The software funnel problem
As I discussed in my previous entry machine learning is bringing a whole new approach to process automation and software creation.
Software has always had a major funnel problem — too many ideas & problems for the team & budget capacity.
While line of business apps present streamlined and vertically specialised software, the rigidity of this and lack of extension points has meant the no-code/low-code space has generated an army of can-do power-users.
Both spreadsheet proliferation and low-code solutions have major problems going forward (mostly around visibility and change control - another post to come on that..) but it’s undeniable that productivity suites provide the life-blood of vast swathes of operations in most companies.
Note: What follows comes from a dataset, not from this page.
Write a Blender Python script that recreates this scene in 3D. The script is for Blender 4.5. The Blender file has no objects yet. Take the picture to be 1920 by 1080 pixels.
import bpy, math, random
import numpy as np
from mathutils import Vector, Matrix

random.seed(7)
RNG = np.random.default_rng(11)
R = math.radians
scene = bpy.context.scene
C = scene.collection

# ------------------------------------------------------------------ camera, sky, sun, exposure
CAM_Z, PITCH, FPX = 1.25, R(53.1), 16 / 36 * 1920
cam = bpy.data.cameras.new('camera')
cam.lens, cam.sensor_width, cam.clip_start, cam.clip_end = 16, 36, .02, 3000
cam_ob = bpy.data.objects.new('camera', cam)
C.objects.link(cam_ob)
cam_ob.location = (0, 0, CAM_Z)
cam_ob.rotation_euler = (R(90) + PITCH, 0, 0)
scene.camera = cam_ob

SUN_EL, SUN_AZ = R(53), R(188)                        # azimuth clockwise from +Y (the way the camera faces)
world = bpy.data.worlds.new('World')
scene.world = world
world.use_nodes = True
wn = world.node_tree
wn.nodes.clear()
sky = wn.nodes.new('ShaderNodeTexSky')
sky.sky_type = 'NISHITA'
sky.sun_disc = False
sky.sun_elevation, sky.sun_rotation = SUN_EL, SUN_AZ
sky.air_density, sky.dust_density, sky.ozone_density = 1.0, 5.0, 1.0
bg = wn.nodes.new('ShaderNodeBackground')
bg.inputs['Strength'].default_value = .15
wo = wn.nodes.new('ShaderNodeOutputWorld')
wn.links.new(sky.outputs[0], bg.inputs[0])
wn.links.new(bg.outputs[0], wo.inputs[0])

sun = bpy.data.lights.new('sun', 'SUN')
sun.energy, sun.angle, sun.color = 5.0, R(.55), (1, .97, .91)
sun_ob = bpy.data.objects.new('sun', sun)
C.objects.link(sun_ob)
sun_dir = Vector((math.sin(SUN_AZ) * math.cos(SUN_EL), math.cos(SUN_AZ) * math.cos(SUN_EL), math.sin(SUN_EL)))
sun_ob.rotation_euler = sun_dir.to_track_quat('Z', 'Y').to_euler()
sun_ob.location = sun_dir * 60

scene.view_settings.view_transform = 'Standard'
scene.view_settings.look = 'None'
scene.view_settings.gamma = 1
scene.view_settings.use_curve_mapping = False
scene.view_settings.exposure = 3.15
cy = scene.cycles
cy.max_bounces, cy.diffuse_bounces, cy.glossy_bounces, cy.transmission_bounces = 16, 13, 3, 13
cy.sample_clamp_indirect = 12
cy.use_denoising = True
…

While low-code platforms have sought to empower processes beyond office software, data has been behind. Charts got a boost with BI suites (though often back in a pipeline problem with accessing clean/historic data) and pivot tables tried to bring the organisation of analysis cubes.
However, much of process data lives primarily in spreadsheets, or extracted from databases and LoB systems and then poured over manually. It is here that I think there is a significant gap in the supply of ML benefits.
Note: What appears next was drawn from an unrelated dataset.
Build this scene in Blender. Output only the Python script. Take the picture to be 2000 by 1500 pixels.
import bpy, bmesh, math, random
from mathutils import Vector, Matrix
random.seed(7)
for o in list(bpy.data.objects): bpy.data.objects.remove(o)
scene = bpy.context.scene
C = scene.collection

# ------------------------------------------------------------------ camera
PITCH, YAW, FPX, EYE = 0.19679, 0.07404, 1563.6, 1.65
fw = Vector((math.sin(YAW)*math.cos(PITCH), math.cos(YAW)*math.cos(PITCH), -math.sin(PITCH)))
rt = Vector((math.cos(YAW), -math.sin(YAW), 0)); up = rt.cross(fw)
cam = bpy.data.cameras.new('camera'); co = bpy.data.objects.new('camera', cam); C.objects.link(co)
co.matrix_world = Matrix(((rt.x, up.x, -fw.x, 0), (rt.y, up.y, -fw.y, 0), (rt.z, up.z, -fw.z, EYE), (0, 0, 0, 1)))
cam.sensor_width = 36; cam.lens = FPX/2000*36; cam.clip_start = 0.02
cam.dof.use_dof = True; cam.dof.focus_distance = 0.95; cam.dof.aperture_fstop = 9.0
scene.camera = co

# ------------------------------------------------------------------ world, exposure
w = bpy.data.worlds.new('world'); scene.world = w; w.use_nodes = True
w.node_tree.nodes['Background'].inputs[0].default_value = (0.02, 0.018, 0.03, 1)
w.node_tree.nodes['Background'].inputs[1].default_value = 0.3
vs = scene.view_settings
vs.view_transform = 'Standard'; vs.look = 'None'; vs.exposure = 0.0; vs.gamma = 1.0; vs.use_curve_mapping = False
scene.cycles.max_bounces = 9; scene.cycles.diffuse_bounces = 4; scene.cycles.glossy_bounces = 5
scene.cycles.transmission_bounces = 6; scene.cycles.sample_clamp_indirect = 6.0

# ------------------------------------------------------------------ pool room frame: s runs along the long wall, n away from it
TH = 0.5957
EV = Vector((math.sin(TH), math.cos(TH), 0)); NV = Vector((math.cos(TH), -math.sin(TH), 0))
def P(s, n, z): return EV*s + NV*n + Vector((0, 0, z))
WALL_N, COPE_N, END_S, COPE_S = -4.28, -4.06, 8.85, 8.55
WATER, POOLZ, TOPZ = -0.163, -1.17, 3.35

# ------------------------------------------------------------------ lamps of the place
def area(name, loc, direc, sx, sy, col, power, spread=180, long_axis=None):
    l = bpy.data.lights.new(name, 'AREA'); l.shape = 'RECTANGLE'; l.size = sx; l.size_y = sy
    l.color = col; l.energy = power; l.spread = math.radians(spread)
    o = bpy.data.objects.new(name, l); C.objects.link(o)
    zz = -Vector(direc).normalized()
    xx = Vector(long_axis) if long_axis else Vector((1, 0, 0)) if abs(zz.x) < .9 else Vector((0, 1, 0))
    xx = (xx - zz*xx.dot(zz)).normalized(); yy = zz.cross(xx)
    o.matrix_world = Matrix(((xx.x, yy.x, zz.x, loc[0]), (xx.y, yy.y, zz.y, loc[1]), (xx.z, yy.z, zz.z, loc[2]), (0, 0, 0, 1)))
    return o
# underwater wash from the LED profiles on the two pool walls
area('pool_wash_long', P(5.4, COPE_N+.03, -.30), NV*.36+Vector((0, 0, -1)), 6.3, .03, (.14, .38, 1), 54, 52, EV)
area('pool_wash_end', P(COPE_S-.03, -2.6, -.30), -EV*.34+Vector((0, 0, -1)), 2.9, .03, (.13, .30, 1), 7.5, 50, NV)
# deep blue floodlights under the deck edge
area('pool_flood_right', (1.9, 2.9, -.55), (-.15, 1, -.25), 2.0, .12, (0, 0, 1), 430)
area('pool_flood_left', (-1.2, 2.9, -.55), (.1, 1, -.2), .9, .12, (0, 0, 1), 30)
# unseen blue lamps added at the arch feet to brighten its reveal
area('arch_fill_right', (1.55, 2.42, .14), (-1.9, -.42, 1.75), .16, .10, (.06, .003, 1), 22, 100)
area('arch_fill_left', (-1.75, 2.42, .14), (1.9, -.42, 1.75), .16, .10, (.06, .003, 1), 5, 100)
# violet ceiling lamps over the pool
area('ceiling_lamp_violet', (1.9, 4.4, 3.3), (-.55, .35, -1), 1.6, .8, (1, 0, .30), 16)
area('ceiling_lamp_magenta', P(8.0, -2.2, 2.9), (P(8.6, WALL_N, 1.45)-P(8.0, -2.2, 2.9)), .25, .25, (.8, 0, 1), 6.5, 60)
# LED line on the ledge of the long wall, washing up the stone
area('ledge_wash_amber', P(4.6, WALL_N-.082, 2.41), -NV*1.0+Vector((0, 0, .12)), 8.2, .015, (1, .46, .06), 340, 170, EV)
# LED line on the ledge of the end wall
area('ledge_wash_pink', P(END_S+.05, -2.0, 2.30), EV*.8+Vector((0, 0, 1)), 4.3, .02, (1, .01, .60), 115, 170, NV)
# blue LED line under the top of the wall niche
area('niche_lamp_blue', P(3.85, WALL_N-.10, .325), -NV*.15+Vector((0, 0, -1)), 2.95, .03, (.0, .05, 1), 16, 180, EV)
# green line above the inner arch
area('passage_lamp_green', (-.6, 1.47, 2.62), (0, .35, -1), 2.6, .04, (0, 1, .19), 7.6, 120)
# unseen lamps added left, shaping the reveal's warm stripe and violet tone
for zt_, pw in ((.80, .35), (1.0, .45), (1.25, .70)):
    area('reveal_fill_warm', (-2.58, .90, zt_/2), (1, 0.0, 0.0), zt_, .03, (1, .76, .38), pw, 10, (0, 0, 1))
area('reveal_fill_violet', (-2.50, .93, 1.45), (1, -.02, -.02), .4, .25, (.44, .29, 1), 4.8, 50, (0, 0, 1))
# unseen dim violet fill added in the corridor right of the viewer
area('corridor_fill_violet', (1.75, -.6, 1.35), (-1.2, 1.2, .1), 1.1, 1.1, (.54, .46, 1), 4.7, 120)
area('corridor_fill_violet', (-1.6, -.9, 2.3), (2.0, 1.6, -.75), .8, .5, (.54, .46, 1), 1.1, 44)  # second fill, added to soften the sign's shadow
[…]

Most tools trying to bring order to ML model delivery (and hence escape the versioning and control issues of spreadsheets) throw the baby out with the bathwater — in providing a high end delivery platform, the seat costs go up by 100x and the access by users goes down similarly.
Certainly, most ops users would get lost in an MLOps tool (they are oriented towards data scientists not casual users), but I would content that many would see benefit. Not least, finding a few nuggets of insight in data you understand (and hence can clean/judge results of) would lower the fear and resistance to wider ML usage in firms.
If every user has Excel provided, why wouldn’t they also benefit from some ML insight too? Rather than pre-filter 1000 problems down to the 3 that the DS team have capacity for, why not let 1000 users try the auto-ml button and see if it can short circuit day-to-day manual effort?